There seem to be only two reasonable and logical hypotheses, more or less. Either Moreira used those resources and pocketed them, or he gave that money to his associates in the Institutional Revolutionary Party (PRI) in order to finance the party’s presidential campaign in 2012. If the pesos did not go to these places, where are they?

Moreira has not been judicially prosecuted in Mexico because of the embezzlement, which suggests that his associates at the PRI, beneficiaries of this crime, are protecting him. And, as the task to pursue fraudsters is the responsibility of the Attorney General’s Office (PGR), headed by Arely Gómez, it is also reasonable to assume that, by herself or obeying orders coming from above, she is covering Moreira’s crime. Is it because of loyalty? Incompetence? Complicity?

During his stay in Spain, Moreira led a life worthy of a pharaoh. He enjoyed luxuries that would have been impossible to pay with his personal savings, if you take into account that a public official is by definition condemned to live in fair economic mediocrity, as Benito Juárez said.

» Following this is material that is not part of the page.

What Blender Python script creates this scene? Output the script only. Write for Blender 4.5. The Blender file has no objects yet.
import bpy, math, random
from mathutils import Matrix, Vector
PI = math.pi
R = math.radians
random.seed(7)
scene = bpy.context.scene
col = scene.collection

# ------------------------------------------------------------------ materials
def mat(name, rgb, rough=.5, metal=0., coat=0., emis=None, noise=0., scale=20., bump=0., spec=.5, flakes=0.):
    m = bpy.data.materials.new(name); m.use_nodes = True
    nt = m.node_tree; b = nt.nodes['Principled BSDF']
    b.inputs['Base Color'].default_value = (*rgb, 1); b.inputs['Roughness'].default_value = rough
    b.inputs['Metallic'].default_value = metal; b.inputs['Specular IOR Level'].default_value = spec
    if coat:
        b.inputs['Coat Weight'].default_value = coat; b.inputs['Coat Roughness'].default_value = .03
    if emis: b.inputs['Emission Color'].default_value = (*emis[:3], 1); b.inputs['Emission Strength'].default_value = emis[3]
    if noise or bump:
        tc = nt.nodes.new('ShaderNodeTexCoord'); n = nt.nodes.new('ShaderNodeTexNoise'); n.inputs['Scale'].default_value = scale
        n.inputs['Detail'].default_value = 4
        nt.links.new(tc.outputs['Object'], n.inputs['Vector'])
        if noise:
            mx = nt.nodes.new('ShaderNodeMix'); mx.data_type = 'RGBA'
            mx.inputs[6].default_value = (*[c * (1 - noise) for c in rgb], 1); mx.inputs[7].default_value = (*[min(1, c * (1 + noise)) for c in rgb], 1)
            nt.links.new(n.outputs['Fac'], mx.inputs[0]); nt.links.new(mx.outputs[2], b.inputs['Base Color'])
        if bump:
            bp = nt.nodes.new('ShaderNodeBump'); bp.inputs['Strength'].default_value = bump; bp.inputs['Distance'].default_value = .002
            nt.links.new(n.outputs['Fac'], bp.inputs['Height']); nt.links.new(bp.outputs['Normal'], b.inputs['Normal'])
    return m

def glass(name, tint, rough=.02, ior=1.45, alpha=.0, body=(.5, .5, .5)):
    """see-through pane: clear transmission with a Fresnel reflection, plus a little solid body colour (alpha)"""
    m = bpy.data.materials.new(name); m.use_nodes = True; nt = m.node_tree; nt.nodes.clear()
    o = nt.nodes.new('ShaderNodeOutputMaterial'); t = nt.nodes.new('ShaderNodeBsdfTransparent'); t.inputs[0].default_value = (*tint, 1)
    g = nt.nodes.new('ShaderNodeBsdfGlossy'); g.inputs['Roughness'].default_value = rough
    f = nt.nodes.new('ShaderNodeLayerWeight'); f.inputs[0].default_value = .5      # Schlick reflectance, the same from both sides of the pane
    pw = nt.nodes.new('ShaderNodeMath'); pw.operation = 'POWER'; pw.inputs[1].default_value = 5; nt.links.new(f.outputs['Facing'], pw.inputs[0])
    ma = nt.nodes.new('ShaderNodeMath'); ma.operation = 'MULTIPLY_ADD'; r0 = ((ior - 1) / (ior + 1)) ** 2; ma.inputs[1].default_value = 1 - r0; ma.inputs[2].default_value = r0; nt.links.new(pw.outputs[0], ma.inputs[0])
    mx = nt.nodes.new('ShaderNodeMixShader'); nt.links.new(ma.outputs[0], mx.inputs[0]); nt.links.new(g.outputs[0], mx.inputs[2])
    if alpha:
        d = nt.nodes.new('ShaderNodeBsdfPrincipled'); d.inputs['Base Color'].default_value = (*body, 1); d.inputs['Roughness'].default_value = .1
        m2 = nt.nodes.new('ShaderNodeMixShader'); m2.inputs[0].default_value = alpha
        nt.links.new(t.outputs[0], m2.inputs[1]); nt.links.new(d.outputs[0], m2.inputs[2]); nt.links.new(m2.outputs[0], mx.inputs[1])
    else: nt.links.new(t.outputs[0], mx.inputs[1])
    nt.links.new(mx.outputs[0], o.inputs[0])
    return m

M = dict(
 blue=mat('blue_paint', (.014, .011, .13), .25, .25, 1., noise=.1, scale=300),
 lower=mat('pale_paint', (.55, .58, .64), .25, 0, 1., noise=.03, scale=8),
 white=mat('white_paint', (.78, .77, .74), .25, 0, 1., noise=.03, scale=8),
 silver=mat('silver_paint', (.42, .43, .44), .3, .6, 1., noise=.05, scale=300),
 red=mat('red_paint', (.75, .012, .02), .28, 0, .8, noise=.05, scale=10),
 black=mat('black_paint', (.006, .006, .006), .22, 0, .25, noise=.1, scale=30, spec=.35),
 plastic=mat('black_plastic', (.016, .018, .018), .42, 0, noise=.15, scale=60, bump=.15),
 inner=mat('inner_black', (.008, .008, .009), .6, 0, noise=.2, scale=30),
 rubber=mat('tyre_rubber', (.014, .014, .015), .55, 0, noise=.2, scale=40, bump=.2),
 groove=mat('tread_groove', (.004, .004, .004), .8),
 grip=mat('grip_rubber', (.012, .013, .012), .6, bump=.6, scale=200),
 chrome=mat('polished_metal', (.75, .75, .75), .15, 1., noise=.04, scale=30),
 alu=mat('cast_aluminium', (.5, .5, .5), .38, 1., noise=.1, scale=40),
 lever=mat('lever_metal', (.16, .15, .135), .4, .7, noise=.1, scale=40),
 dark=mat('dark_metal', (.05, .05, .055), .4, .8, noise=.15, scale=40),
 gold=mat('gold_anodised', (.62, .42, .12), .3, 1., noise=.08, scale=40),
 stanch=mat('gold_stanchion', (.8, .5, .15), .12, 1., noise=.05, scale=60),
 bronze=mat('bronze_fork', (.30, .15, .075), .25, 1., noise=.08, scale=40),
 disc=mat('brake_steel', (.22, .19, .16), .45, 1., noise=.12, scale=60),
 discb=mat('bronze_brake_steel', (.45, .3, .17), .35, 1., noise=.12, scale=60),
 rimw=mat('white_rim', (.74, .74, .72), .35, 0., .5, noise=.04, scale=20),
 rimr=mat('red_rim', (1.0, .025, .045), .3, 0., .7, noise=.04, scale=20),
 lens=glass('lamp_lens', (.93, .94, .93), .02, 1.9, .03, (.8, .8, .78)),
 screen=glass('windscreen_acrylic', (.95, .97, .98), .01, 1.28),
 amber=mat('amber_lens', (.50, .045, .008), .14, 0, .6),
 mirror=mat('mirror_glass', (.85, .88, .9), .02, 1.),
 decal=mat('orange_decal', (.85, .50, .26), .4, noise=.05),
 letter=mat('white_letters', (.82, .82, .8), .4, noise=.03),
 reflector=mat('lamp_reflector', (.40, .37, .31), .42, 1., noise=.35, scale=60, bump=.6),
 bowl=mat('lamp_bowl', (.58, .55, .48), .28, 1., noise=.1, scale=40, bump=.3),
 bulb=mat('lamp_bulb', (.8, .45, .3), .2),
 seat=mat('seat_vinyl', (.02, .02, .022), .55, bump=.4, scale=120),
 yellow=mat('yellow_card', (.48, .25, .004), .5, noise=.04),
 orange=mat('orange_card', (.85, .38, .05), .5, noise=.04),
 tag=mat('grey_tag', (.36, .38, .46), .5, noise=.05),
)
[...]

Has Gómez thought about starting an investigation into the disparity between the income and expenses (past and present) of the former governor? It is well known that no one can spend more money than they earn. And this, regardless of the necessary judicial inquiry into the embezzlement of the Coahuila state coffers.

There were also notorious de ciencies on the part of the PGR in investigating the big shots involved with the escape of Joaquín “El Chapo” Guzmán Loera from the Altiplano “maximum security” prison. Or was it the fault of four guards and some middling and obscure officials alone? That assumption is incompatible with the shocking statement by Interior Secretariat Miguel Ángel Osorio Chong, who called the escape “treason to Mexico.” Or, perhaps, it is rather treason to the embodiment of Mexico, the leaders of the PRI.

Another thing that doesn’t speak well of the PGR’s capabilities is the absence of results in the investigation to find and punish the perpetrators of the enforced disappearance of the 43 students from the Ayotzinapa Rural Teachers College.

But, oh, wonder of wonders! What quickness and efficiency when pursuing film actress and producer Kate del Castillo of the tremendous and unforgivable fault of carrying out a journalistic work that displeased those individuals in which, as stated above, the country is embodied. Ah, selective justice! Prison for enemies and protection for friends (or servants, accomplices or partners.)